Source data:
****************
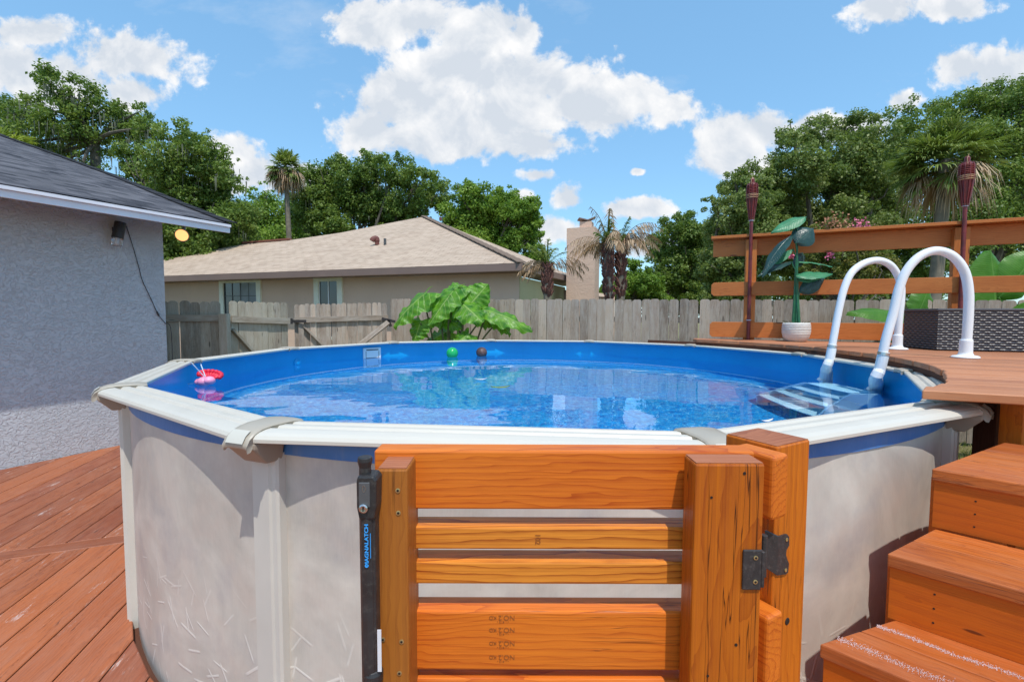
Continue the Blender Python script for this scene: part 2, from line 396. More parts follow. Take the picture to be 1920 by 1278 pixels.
# foliage
def foliage(name, c1, c2, c3, trans=.35, rough=.5):
    m, t, b, o = newmat(name)
    tint = t.n('ShaderNodeAttribute', attribute_name='tint').outputs['Fac']
    cc = t.mix(t.rng(tint, 0, .55), c1, c2)
    cc = t.mix(t.rng(tint, .55, 1.0), cc, c3)
    t.put(b.inputs['Base Color'], cc); b.inputs['Roughness'].default_value = rough
    b.inputs['Specular IOR Level'].default_value = .35
    tr = t.n('ShaderNodeBsdfTranslucent', ins={'Color': t.mix(.35, cc, (.30, .42, .03))})
    mx = t.n('ShaderNodeMixShader', ins={0: trans, 1: b.outputs[0], 2: tr.outputs[0]})
    m.node_tree.links.new(mx.outputs[0], o.inputs[0])
    return m
M['oak_leaf'] = foliage('oak_leaf', (.075, .135, .026), (.165, .250, .046), (.33, .40, .10), .38)
M['oak_leaf_grey'] = foliage('oak_leaf_grey', (.092, .150, .036), (.200, .262, .064), (.40, .44, .17), .38)
M['bright_leaf'] = foliage('bright_leaf', (.082, .172, .024), (.185, .320, .038), (.36, .48, .085), .40)
M['palm_leaf'] = foliage('palm_leaf', (.07, .13, .022), (.19, .26, .05), (.42, .42, .13), .3)
M['palm_yellow'] = foliage('palm_yellow', (.18, .24, .03), (.30, .36, .04), (.45, .48, .08), .35)
M['dead_frond'] = foliage('dead_frond', (.24, .14, .08), (.46, .30, .18), (.66, .50, .34), .2)
M['myrtle_leaf'] = foliage('myrtle_leaf', (.09, .11, .02), (.17, .19, .035), (.30, .22, .06), .3)

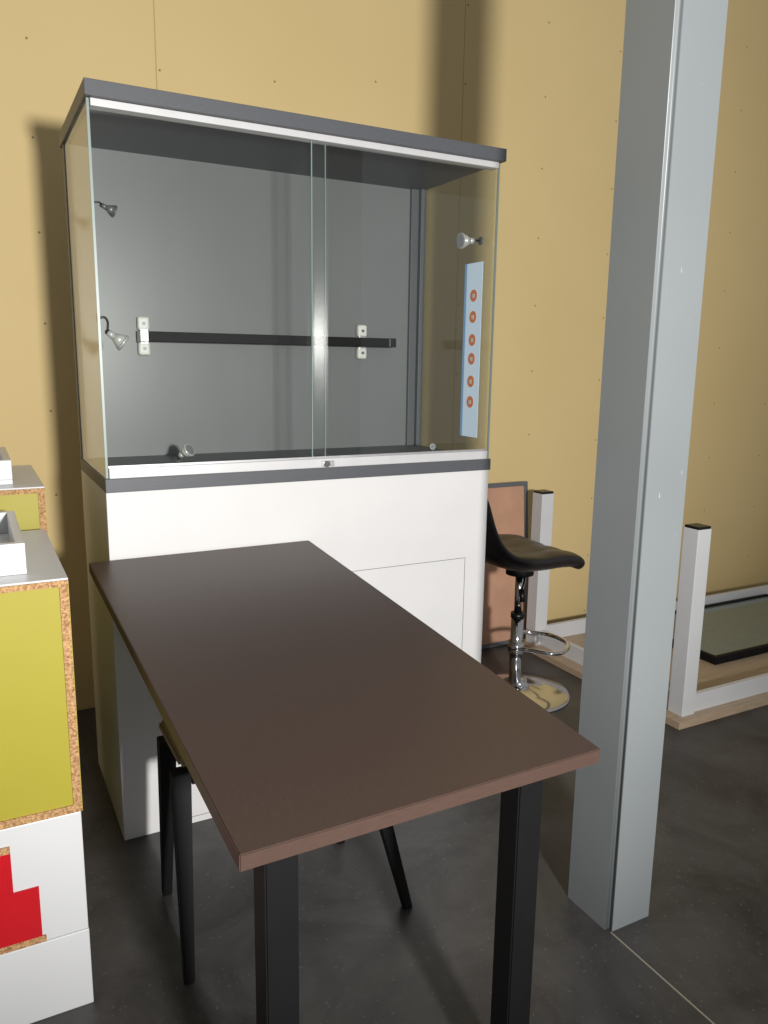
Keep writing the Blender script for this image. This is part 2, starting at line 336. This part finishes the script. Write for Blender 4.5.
for i,(px_,pz) in enumerate(prf):
    a0=Vector(prf[max(i-1,0)]);a1=Vector(prf[min(i+1,n-1)]); d=(a1-a0).normalized(); nn=Vector((d.y,-d.x)) 
    t_=th*(.5 if i in(0,n-1) else 1)
    w=.215*(.9 if i in(0,n-1) else 1)
    ra=[];rb=[]
    for j in range(ny+1):
        s=j/ny*2-1; yy=s*w; e=(1-abs(s)**6)*.5+.5
        groove=-.007*math.exp(-((s-.0)/.04)**2)-.007*math.exp(-((abs(s)-.5)/.04)**2)
        if i in (3,5,7): groove-=.006
        dish=.014*s*s; kk=groove+dish-th*(1-e)*.6
        ra.append(bm.verts.new((sx_+px_+nn.x*kk,sy_+yy,pz+nn.y*kk)))
        rb.append(bm.verts.new((sx_+px_-nn.x*t_*e,sy_+yy,pz-nn.y*t_*e)))
    rowsT.append(ra);rowsB.append(rb)
for i in range(n-1):
    for j in range(ny):
        bm.faces.new((rowsT[i][j],rowsT[i][j+1],rowsT[i+1][j+1],rowsT[i+1][j])); bm.faces.new((rowsB[i][j+1],rowsB[i][j],rowsB[i+1][j],rowsB[i+1][j+1]))
    for j in (0,ny): bm.faces.new((rowsT[i][j],rowsT[i+1][j],rowsB[i+1][j],rowsB[i][j]))
for i in (0,n-1):
    for j in range(ny): bm.faces.new((rowsT[i][j],rowsB[i][j],rowsB[i][j+1],rowsT[i][j+1]))
bmesh.ops.recalc_face_normals(bm,faces=bm.faces)
o=fin(bm,'padded_seat','leather',S,True); md=o.modifiers.new('s','SUBSURF'); md.levels=2; md.render_levels=2
# ---------------- overturned white table ----------------
W=empty('overturned_white_table',(3.0,2.35,0))
X0,X1,Y0,Y1=2.235,4.35,1.865,2.84
box('table_top',W,(X0,Y0,0),(X1,Y1,.028),'oak',.001)
ax0,ax1,ay0,ay1=X0+.045,X1-.045,Y0+.03,Y1-.03
ls=.068
for i,(lx,ly) in enumerate(((ax0,ay0),(ax0-.02,ay1-ls),(ax1-ls,ay0),(ax1-ls,ay1-ls))):
    box('leg_%d'%(i+1),W,(lx,ly,.028),(lx+ls,ly+ls,.745),'whitegloss',.002); box('leg_cap_%d'%(i+1),W,(lx+.002,ly+.002,.745),(lx+ls-.002,ly+ls-.002,.755),'blackp',.002)
h=.10
box('apron_near',W,(ax0+ls,ay0+.012,.028),(ax1-ls,ay0+.034,h),'whitegloss'); box('apron_far',W,(ax0+ls,ay1-.034,.028),(ax1-ls,ay1-.012,h),'whitegloss')
box('apron_left',W,(ax0+.012,ay0+ls,.028),(ax0+.034,ay1-ls,h),'whitegloss'); box('apron_right',W,(ax1-.034,ay0+ls,.028),(ax1-.012,ay1-ls,h),'whitegloss')
G=empty('framed_glass_panel',(3.1,2.5,.03))
gz=.05
ga,gb,gc,gd=2.85,3.9,2.22,2.74
box('glass',G,(ga,gc,gz),(gb,gd,gz+.006),'glassd',0)
for n,A,B in (('n',(ga-.02,gc-.02),(gb+.02,gc)),('f',(ga-.02,gd),(gb+.02,gd+.02)),('l',(ga-.02,gc),(ga,gd)),('r',(gb,gc),(gb+.02,gd))): box('frame_'+n,G,(A[0],A[1],.0285),(B[0],B[1],gz+.014),'black')
K=empty('spare_metal_brackets',(2.45,2.45,.03))
for i in range(6):
    xx=2.345+.03*i; yy=2.15+.09*i
    box('bracket_%d'%i,K,(xx,yy,.0285),(xx+.09,yy+.03,.075),'black' if i%2 else 'mgrey',.002)
# leaning board
B_=empty('leaning_framed_board',(1.95,2.9,0))
kx=math.radians(-5); bx0,bx1,hh=1.72,2.325,.775
def lb(n,xa,xb,ya,yb,za,zb_,m):
    o=box(n,B_,(xa,ya,za),(xb,yb,zb_),m,.001); me=o.data
    Mx=Matrix.Translation((0,2.865,.003))@Matrix.Rotation(kx,4,'X')@Matrix.Translation(Vector(o.location)); me.transform(Mx); o.location=(0,0,0)
lb('board',bx0+.02,bx1-.02,.004,.016,.02,hh-.02,'redbrown')
lb('frame_bottom',bx0,bx1,0,.022,0,.02,'dframe'); lb('frame_top',bx0,bx1,0,.022,hh-.02,hh,'dframe')
lb('frame_left',bx0,bx0+.02,0,.022,.0202,hh-.0202,'dframe'); lb('frame_right',bx1-.02,bx1,0,.022,.0202,hh-.0202,'dframe')
# ---------------- lights ----------------
ld=bpy.data.lights.new('work_lamp','SPOT'); ld.energy=550; ld.spot_size=math.radians(92); ld.spot_blend=.75; ld.shadow_soft_size=.10; ld.color=(1,.98,.955)
lo=bpy.data.objects.new('work_lamp',ld); link(lo); lo.location=(.445,-1.26,1.475)
tgt=Vector((.95,2.5,1.75)); lo.rotation_euler=(tgt-Vector(lo.location)).to_track_quat('-Z','Y').to_euler()
w=bpy.data.worlds.new('w'); sc.world=w; w.use_nodes=True; bg=w.node_tree.nodes['Background']; bg.inputs[0].default_value=(.97,.98,1,1); bg.inputs[1].default_value=.26
# ---------------- camera ----------------
cd=bpy.data.cameras.new('cam'); cd.sensor_fit='VERTICAL'; cd.sensor_height=24; cd.lens=783.5/1024*24; cd.clip_start=.05
co=bpy.data.objects.new('cam',cd); link(co)
ya,pi,ro=map(math.radians,(27.936,10.823,.821))
fw=Vector((math.sin(ya)*math.cos(pi),math.cos(ya)*math.cos(pi),-math.sin(pi))); r=Vector((math.cos(ya),-math.sin(ya),0)); u=r.cross(fw)
r2=r*math.cos(ro)+u*math.sin(ro); u2=-r*math.sin(ro)+u*math.cos(ro)
mt=Matrix((r2,u2,-fw)).transposed().to_4x4(); mt.translation=(0,0,1.32); co.matrix_world=mt
sc.camera=co
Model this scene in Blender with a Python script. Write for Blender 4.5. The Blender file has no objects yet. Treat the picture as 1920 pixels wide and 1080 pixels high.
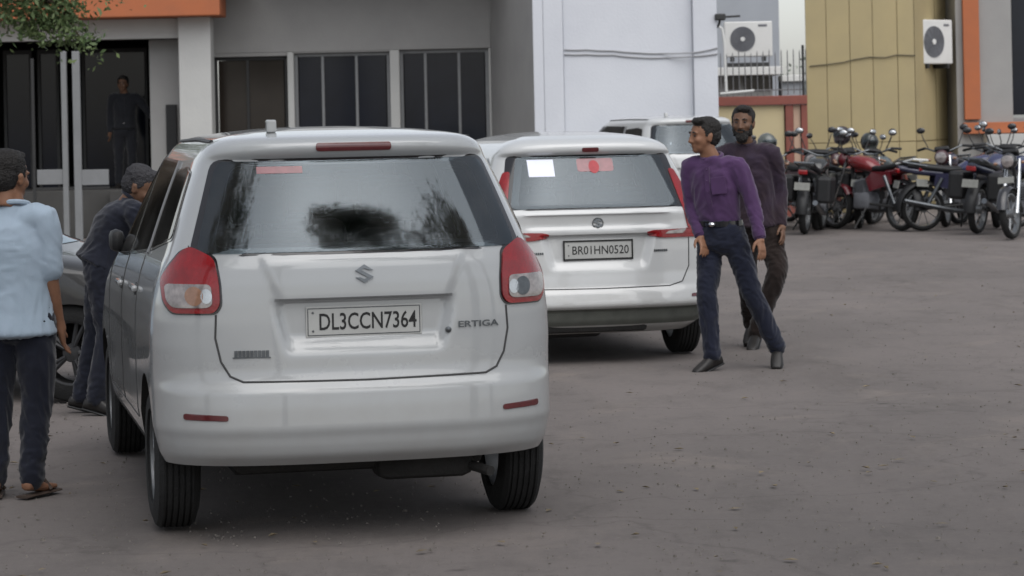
****************
• Exercise task:
The required output is the exact run of lines from the start of the records through the line containing "(.30, .22, .06), .3)", both ends included, with no pictures.

• Task output:
Continue the Blender Python script for this scene: part 2, from line 396. More parts follow. Take the picture to be 1920 by 1278 pixels.
# foliage
def foliage(name, c1, c2, c3, trans=.35, rough=.5):
    m, t, b, o = newmat(name)
    tint = t.n('ShaderNodeAttribute', attribute_name='tint').outputs['Fac']
    cc = t.mix(t.rng(tint, 0, .55), c1, c2)
    cc = t.mix(t.rng(tint, .55, 1.0), cc, c3)
    t.put(b.inputs['Base Color'], cc); b.inputs['Roughness'].default_value = rough
    b.inputs['Specular IOR Level'].default_value = .35
    tr = t.n('ShaderNodeBsdfTranslucent', ins={'Color': t.mix(.35, cc, (.30, .42, .03))})
    mx = t.n('ShaderNodeMixShader', ins={0: trans, 1: b.outputs[0], 2: tr.outputs[0]})
    m.node_tree.links.new(mx.outputs[0], o.inputs[0])
    return m
M['oak_leaf'] = foliage('oak_leaf', (.075, .135, .026), (.165, .250, .046), (.33, .40, .10), .38)
M['oak_leaf_grey'] = foliage('oak_leaf_grey', (.092, .150, .036), (.200, .262, .064), (.40, .44, .17), .38)
M['bright_leaf'] = foliage('bright_leaf', (.082, .172, .024), (.185, .320, .038), (.36, .48, .085), .40)
M['palm_leaf'] = foliage('palm_leaf', (.07, .13, .022), (.19, .26, .05), (.42, .42, .13), .3)
M['palm_yellow'] = foliage('palm_yellow', (.18, .24, .03), (.30, .36, .04), (.45, .48, .08), .35)
M['dead_frond'] = foliage('dead_frond', (.24, .14, .08), (.46, .30, .18), (.66, .50, .34), .2)
M['myrtle_leaf'] = foliage('myrtle_leaf', (.09, .11, .02), (.17, .19, .035), (.30, .22, .06), .3)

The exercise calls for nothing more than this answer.